A member's bill placed into the ballot on Friday would "put an end to the woke left-wing social engineering and diversity targets in the public sector", party leader Winston Peters said, by amending the Public Service Act 2020.

It would:

  • remove requirements for public service employers to ensure their workforces reflected societal diversity
  • remove "requirements for chief executives and boards to promote diversity and inclusiveness as part of being a 'good employer'," including specific references to Māori involvement
  • remove "mandates promoting diversity and inclusiveness in public service workplaces"
  • end the public service's consideration of "workforce diversity and inclusiveness"
  • exclude the same from the public service commissioner's three-yearly briefings
  • and end the "obligation for panels appointing chief executives to consider diversity and inclusiveness".

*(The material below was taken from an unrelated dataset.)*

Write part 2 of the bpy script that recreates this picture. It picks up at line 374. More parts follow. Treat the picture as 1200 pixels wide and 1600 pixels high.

"The public service exists to serve New Zealanders - not to be a breeding ground for identity politics," Peters said.

The Public Service (Repeal of Diversity and Inclusiveness Requirements) Amendment Bill follows radical moves in the US by the second Trump administration to purge its public service of anything it deemed to be promoting diversity, equity and inclusion (DEI).

NZ First's proposal is not a government bill, and will not be looked at by Parliament unless it is drawn randomly from the ballot.

NZ First voted in favour of the Public Service Act in 2020, when it was in coalition with Labour. Then-deputy leader Fletcher Tabuteau said it would "deliver better outcomes and better services" by "creating a modern, agile and adaptive public service". He lost his seat in the 2020 election, and senior NZ First MP Shane Jones has been photographed wearing a cap reading "Make New Zealand Great Again", an adaptation of US President Donald Trump's famous slogan.

According to the Hansard transcript, the word 'woke' was not uttered once during the bill's final reading. The only references to diversity and inclusion were made by Labour leader Chris Hipkins.

The Greens also voted in favour. National and ACT both voted against it.

National MP and Cabinet minister Chris Bishop said on Friday while the party believed in "meritocracy" and "quality over identity politics", he was yet to see what changes exactly NZ First were asking for.

"Clearly it's a real priority for NZ First, and you know, if the bill gets pulled from the biscuit tin, we'll have a look at it… I haven't thought about it deeply and we haven't considered the bill and if it gets pulled, we'll have a chat about it."